Paying attention to "paying attention to paying attention"....

I agree that it's really cool to think about how our minds wander....all the time, and about how we have the most random chains of thoughts.  It's also interesting to think how difficult it can be to trace these chains of thoughts back to their origin.  I wonder if there is scientifically (whether it has been discovered or not) any cutoff for the amount of time that has to elapse before it becomes impossible to trace one's chain of thoughts back to its origin.  For example, it seems certain that there is no way to trace our chain of thoughts back to the moment we were born.  This of course, is the most extreme case.  But it also seems certain that we could never trace our chain of thoughts back as far as a month, a week, or even a whole day.  But what about a few hours?  Still seems pretty unlikely that we'd be able to sit down and remember every thought we had starting three hours ago.  But we all could probably agree that it is possible, if we think hard enough, to trace our chain of thought back a few minutes.  If there is a cutoff, it seems like it would be somewhere between a few minutes and less than an hour.

 Also, I agree with Elle Works that there appears to be no evolutionary significance to mind wandering. Why do we space out so much if it possibly would be more efficient if we did not?  Or would it?  Could mind-wandering, like resting our muscles, or sleeping, be a way to rest our brains temporarily so that we do not strain them?  Or is it some kind of odd way in which we process the "useful" material that we store in our heads? 

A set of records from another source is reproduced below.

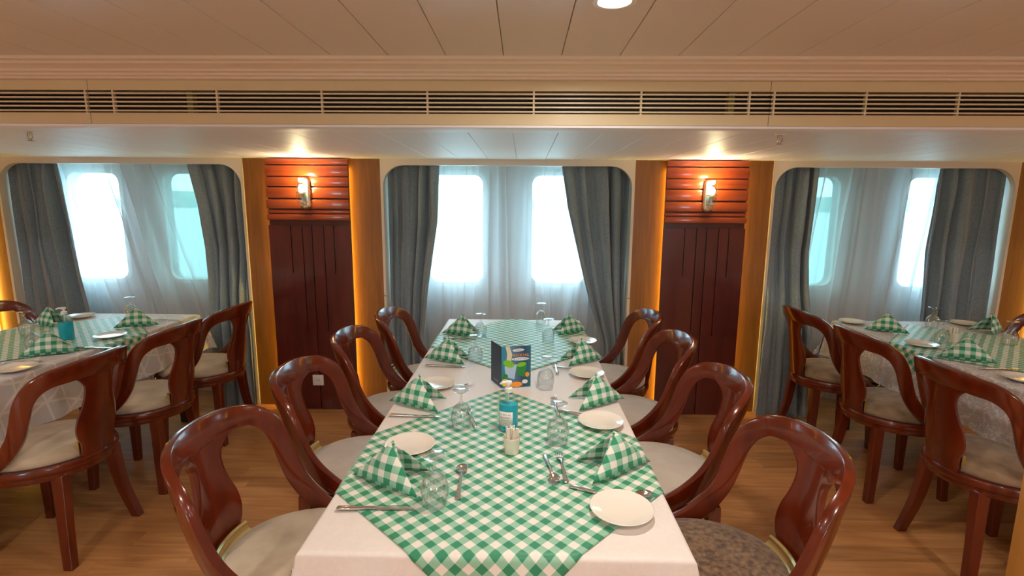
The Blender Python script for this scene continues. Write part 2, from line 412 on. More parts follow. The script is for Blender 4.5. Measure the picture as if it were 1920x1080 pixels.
# outside
wt = obj('water', [(-400, HY+1, -1.4), (400, HY+1, -1.4), (400, 500, -1.4), (-400, 500, -1.4)], [(0, 1, 2, 3)], 'water'); tag(wt, kind='structure')
V, F = [], []
nn = 90
for i in range(nn+1):
    x = -380+760*i/nn; h = 5+3*math.sin(i*0.7)+2*math.sin(i*1.9+1)
    V += [(x, 300, -1.4), (x, 302, h-1.4), (x, 330, h-1.4), (x, 331, -1.4)]
for i in range(nn):
    a = i*4
    for q in range(3): F.append((a+q, a+4+q, a+5+q, a+1+q))
tag(obj('shore', V, F, 'shore'), kind='structure')

# ---------------------------------------------------------------- red wall panels
def wall_panel(x0, x1, label):
    t = empty('wall_panel', label, 'wall panel', ((x0+x1)/2, OY, 0), group='red mahogany pillar panels')
    w = (x1-x0)/2; f = PY-OY
    box('backing', -w+0.045, w-0.045, f+0.028, 0, 0, ZC-0.004, 'dark_wood', t)
    box('panel_core', -w+0.004, w-0.004, f+0.016, f+0.030, 0, ZC-0.004, 'panel_red', t)
    for z0, z1, pr in ((1.793, 1.834, 0), (1.713, 1.786, 0.004), (1.642, 1.707, 0.006), (1.562, 1.636, 0.004), (1.487, 1.552, 0.010), (1.455, 1.481, 0.0), (1.408, 1.449, 0.012)):
        box('slat', -w, w, f-pr, f+0.018, z0, z1, 'panel_slat', t, 0.006, 2)
    g = 0.008
    gx = [-0.135, -0.053, 0.016, 0.100, 0.172]
    # outer boards step inwards where the grooves end
    def board(sgn):
        bm = bmesh.new()
        if sgn < 0: segs = [(-w, gx[0], 1.03, 1.372), (-w, gx[1], 0.60, 1.03), (-w, gx[2], 0.0, 0.60)]
        else: segs = [(gx[4], w, 1.03, 1.372), (gx[3], w, 0.60, 1.03), (gx[2], w, 0.0, 0.60)]
        for a, b, z0, z1 in segs: add_box(bm, a+(g/2 if sgn > 0 else 0), b-(g/2 if sgn < 0 else 0), f+0.004, f+0.018, z0, z1)
        fobj('panel_board', bm, 'panel_red', t)
    board(-1); board(1)
    for a, b, z0 in ((gx[0], gx[1], 1.03), (gx[1], gx[2], 0.60), (gx[2], gx[3], 0.60), (gx[3], gx[4], 1.03)):
        box('panel_strip', a+g/2, b-g/2, f+0.004, f+0.018, z0, 1.372, 'panel_red', t)
    for s in (-1, 1):
        o = box('led_strip', s*(w-0.036)-0.004, s*(w-0.036)+0.004, -0.035, -0.015, 0.02, ZC-0.06, 'led', t)
        o['label'] = 'glowing amber light strip'
    return t
wall_panel(-1.807, -1.22, 'dark red wood pillar panel left of the middle window, with white socket')
wall_panel(0.985, 1.552, 'dark red wood pillar panel between the middle and right windows')
wall_panel(-4.49, -3.905, 'dark red wood pillar panel at the far left edge beyond the left window')
wall_panel(3.655, 4.24, 'dark red wood pillar panel at the far right edge beyond the right window')

# ---------------------------------------------------------------- wall lights
def sconce(x, label, side):
    t = empty('wall_light', label, 'wall light', (x, PY-0.008, 1.60), group='brass wall lights on the pillar panels')
    # back plate: rounded oblong
    pts = rrect(-0.030, 0.030, -0.115, 0.105, 0.029, 8)
    bm = bmesh.new()
    prev = None
    for y, sc in ((0.004, 1.0), (-0.016, 1.0), (-0.026, 0.86), (-0.030, 0.6)):
        ring = [bm.verts.new((px*sc, y, pz*(1-(1-sc)*0.3)+0)) for px, pz in pts]
        if prev:
            for i in range(len(ring)): bm.faces.new((prev[i], prev[(i+1) % len(ring)], ring[(i+1) % len(ring)], ring[i]))
        else: bm.faces.new(ring)
        prev = ring
    bm.faces.new(prev)
    sharp(fobj('back_plate', bm, 'nickel', t), 50)
    gy = -0.088
    bm = bmesh.new(); add_tube(bm, [(0, -0.026, -0.075), (0, -0.055, -0.082), (0, gy, -0.082)], 0.007)
    add_tube(bm, [(0, gy, -0.105), (0, gy, -0.070)], [0.006, 0.010]); fobj('arm', bm, 'nickel', t, True)
    lathe('lamp_cup', [(0.0, -0.072), (0.024, -0.072), (0.026, -0.060), (0.0, -0.058)], 'nickel', t, 24, (0, gy, 0))
    lathe('glass_shade', [(0.0335, -0.058), (0.0335, 0.095), (0.0310, 0.095), (0.0310, -0.055), (0.0, -0.055)], 'plastic_clear', t, 28, (0, gy, 0))
    lathe('shade_ring', [(0.0345, -0.006), (0.0345, 0.000), (0.0325, 0.000), (0.0325, -0.006), (0.0345, -0.006)], 'nickel', t, 28, (0, gy, 0))
    lathe('bulb', [(0.0, -0.005), (0.014, 0.0), (0.019, 0.018), (0.018, 0.036), (0.008, 0.052), (0.0, 0.054)], 'bulb', t, 20, (0, gy, 0))
    V, F = [], []
    for kk in range(10):
        a = 2*PI*kk/10; add_lathe(V, F, [(0.0, -0.006), (0.005, 0), (0.0, 0.006)], 6, (0.030*math.cos(a), gy+0.030*math.sin(a), -0.068))
    obj('glass_bead', V, F, 'glass', t)['kind'] = 'stuff'
    ld = bpy.data.lights.new('sconce_lamp', 'POINT'); ld.energy = SCONCE_W; ld.color = (1.0, 0.72, 0.40); ld.shadow_soft_size = 0.02
    lo = bpy.data.objects.new('sconce_lamp', ld); COL.objects.link(lo); lo.parent = t; lo.location = (0, gy, 0.085)
sconce(-1.515, 'lit brass wall light with glass cylinder on the pillar left of the middle window', 1)
sconce(1.268, 'lit brass wall light with glass cylinder on the pillar right of the middle window', -1)

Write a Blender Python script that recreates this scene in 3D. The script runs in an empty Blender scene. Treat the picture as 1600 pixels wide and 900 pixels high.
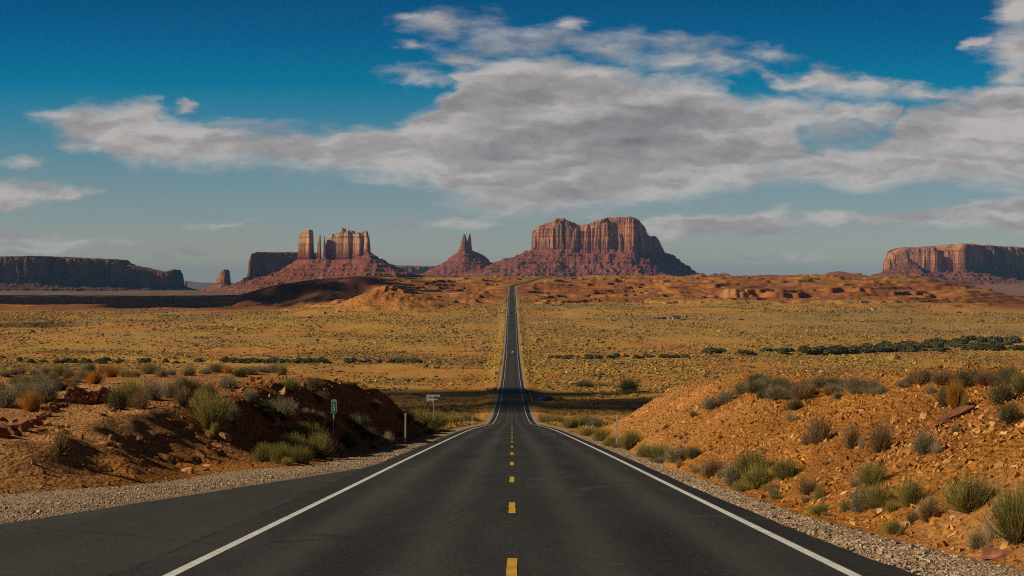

Also, when Elle Works said that there is no end to the places our minds can wander, it made me think--it seems that our brains are capable of realizing infinity in some way.  Infinity, though usually just an abstract idea, something that can never be fully achieved or realized in any concrete physical sense, and something that cannot be completely comprehended by us, suddenly becomes a bit clearer when we think of mind-wandering.  Intuitively it seems accurate to say that our minds are capable of an infinite number of thoughts (if thoughts can be numbered).  I'm wondering, therefore:

 -Is this accurate to say that our minds are in some way, capable of realizing infinity?

 -If so, does this shed any new light on the concept of infinity?

-Could the clarity of thought that I feel at the moment be just a mental mirage produced by the wanderings of my mind at the moment?